▶ _Material_:
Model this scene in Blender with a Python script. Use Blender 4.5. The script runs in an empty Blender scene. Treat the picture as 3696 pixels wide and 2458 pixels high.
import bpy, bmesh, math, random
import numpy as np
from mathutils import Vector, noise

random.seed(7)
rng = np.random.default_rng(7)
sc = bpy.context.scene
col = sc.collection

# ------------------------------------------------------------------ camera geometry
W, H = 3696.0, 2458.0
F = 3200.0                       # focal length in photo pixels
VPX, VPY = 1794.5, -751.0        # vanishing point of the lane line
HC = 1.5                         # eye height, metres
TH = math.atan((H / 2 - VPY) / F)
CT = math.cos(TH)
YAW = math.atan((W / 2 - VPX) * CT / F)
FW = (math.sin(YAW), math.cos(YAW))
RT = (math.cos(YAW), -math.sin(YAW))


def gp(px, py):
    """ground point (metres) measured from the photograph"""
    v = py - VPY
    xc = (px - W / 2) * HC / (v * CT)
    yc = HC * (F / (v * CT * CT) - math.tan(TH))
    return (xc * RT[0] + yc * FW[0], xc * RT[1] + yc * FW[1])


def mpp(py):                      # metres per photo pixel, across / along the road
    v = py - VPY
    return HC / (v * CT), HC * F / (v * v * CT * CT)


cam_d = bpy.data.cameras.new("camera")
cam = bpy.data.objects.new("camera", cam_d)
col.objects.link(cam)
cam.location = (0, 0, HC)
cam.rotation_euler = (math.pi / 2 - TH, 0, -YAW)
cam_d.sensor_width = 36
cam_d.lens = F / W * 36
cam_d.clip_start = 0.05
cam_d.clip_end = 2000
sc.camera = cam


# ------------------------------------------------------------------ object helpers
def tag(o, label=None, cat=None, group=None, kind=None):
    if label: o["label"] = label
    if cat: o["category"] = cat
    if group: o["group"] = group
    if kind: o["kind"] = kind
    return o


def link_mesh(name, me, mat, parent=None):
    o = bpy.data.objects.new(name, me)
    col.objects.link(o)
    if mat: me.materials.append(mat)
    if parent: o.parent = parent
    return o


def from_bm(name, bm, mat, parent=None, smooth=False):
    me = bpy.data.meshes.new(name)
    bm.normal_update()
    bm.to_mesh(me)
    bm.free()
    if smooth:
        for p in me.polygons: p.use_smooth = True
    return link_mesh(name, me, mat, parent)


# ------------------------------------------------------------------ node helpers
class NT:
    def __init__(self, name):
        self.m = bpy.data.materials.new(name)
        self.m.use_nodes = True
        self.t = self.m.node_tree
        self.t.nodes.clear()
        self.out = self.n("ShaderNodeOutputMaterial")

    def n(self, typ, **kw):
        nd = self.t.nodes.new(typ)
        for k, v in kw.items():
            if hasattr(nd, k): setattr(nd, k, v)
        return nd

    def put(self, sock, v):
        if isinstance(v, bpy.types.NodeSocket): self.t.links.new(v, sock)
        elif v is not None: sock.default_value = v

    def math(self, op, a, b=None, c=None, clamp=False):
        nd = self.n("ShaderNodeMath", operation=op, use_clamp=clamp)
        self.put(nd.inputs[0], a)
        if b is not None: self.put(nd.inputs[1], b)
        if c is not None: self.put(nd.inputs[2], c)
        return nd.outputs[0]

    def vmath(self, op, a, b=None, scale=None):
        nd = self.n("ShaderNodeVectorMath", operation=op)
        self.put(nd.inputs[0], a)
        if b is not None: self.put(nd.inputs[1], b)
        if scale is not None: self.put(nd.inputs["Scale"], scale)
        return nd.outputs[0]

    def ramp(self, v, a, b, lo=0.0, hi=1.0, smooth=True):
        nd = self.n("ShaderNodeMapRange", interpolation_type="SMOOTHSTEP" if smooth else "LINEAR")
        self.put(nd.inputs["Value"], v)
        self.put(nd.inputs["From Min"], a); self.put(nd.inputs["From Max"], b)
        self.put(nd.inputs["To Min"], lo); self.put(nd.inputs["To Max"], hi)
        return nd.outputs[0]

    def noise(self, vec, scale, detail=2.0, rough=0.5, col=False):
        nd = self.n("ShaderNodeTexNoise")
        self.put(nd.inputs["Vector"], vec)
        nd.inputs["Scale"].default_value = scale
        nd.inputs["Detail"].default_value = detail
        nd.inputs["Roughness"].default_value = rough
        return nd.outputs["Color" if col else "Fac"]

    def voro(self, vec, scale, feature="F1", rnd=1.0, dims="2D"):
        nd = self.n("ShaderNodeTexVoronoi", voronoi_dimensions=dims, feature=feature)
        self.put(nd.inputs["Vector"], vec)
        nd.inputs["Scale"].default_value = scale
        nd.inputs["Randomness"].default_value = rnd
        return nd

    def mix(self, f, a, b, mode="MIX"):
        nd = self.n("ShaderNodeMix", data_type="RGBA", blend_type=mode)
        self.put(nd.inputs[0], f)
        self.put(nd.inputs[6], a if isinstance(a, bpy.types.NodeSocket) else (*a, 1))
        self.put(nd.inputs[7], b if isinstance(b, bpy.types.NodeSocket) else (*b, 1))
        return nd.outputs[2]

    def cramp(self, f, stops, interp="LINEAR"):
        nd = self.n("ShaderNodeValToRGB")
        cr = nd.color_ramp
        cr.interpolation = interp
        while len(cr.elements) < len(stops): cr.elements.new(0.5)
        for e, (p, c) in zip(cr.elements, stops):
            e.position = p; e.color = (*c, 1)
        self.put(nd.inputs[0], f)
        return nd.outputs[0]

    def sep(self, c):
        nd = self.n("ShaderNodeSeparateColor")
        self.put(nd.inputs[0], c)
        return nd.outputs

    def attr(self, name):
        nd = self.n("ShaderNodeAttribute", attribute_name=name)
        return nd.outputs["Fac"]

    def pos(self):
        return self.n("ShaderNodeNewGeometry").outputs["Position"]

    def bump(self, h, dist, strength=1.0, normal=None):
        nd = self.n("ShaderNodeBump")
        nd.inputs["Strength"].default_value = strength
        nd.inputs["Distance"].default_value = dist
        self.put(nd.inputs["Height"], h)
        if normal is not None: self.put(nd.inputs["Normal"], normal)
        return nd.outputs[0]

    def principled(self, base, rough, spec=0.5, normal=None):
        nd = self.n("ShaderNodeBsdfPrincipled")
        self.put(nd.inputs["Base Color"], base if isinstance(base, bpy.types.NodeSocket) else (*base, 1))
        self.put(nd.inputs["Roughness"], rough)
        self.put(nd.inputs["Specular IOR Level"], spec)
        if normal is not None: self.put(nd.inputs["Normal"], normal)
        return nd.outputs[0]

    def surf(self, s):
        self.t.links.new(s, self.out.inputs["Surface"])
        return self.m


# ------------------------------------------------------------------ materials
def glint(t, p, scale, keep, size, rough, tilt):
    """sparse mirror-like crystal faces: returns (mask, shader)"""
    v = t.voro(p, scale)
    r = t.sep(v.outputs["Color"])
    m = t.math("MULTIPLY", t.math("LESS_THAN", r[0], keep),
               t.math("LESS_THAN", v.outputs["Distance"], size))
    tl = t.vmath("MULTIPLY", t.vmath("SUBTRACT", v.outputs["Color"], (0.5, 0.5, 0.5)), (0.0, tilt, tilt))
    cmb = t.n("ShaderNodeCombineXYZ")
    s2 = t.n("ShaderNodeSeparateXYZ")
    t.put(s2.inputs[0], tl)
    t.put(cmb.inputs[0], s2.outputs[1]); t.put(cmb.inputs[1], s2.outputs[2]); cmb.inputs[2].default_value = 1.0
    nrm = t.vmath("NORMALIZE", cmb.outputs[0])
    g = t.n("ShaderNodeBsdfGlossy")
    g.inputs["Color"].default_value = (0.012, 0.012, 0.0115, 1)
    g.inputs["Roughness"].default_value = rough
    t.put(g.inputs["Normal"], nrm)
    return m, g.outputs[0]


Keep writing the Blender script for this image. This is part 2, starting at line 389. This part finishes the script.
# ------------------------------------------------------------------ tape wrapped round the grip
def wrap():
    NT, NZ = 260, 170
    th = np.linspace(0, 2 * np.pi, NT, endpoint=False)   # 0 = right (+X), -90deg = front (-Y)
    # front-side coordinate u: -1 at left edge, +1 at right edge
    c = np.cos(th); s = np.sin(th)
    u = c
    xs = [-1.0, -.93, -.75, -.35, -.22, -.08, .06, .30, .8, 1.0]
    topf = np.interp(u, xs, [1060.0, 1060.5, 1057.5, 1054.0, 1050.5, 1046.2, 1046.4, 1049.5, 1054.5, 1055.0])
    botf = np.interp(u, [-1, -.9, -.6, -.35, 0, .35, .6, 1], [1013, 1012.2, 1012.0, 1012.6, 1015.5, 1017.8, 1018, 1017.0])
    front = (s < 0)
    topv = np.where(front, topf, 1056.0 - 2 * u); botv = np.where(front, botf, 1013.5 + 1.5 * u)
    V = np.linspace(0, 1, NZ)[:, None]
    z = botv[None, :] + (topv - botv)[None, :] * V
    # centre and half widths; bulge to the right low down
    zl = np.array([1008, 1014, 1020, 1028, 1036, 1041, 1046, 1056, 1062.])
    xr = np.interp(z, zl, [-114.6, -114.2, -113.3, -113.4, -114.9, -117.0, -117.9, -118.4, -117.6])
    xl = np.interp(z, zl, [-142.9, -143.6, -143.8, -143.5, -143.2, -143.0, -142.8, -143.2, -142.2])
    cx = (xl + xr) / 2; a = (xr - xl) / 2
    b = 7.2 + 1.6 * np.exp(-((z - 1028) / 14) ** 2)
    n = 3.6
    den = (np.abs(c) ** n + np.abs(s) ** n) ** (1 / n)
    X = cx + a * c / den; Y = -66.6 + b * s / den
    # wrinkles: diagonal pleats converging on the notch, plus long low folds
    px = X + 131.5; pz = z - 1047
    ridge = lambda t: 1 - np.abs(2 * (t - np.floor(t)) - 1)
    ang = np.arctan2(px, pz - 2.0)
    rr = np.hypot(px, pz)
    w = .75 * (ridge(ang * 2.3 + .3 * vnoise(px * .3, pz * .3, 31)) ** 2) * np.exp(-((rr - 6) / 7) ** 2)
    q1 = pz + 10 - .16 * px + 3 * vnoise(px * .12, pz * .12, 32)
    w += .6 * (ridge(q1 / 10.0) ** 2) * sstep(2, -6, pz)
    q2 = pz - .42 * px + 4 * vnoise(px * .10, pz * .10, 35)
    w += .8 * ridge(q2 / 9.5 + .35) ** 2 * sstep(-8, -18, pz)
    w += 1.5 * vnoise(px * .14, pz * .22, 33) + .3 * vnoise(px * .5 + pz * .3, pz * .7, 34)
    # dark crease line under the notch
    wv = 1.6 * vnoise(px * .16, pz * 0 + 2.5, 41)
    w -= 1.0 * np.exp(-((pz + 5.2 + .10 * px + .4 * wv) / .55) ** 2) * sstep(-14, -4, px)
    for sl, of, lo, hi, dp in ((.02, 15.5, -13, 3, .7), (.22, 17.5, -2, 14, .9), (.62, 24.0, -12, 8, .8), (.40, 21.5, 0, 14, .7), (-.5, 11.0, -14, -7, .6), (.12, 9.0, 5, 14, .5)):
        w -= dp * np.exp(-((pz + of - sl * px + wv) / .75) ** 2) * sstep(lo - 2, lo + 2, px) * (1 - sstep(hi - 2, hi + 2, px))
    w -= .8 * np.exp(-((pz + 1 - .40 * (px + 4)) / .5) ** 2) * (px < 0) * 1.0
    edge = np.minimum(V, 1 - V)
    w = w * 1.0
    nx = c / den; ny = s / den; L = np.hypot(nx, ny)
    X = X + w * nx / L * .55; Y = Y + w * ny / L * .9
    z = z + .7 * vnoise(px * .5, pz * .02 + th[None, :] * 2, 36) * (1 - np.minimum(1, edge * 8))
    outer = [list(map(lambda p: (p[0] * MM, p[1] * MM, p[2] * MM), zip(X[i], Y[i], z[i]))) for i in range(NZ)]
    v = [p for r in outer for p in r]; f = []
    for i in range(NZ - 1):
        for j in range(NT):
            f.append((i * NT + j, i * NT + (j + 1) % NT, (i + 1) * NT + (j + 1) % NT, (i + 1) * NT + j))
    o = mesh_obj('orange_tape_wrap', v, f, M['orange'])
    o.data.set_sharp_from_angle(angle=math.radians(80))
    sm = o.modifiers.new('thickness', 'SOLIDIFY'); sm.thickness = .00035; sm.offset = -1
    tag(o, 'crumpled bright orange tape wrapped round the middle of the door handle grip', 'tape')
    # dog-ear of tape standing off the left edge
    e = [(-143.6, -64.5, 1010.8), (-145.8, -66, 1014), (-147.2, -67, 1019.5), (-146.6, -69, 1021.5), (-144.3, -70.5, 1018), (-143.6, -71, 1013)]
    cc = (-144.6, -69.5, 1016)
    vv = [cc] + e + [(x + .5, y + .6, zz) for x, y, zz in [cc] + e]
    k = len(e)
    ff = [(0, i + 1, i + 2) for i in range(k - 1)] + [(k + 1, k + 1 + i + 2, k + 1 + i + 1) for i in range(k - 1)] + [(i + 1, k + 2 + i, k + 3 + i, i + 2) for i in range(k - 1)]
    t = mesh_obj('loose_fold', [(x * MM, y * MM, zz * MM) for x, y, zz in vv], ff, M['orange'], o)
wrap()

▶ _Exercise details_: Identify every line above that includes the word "pixels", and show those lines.

▶ _Output of the exercise_:
Model this scene in Blender with a Python script. Use Blender 4.5. The script runs in an empty Blender scene. Treat the picture as 3696 pixels wide and 2458 pixels high.
F = 3200.0                       # focal length in photo pixels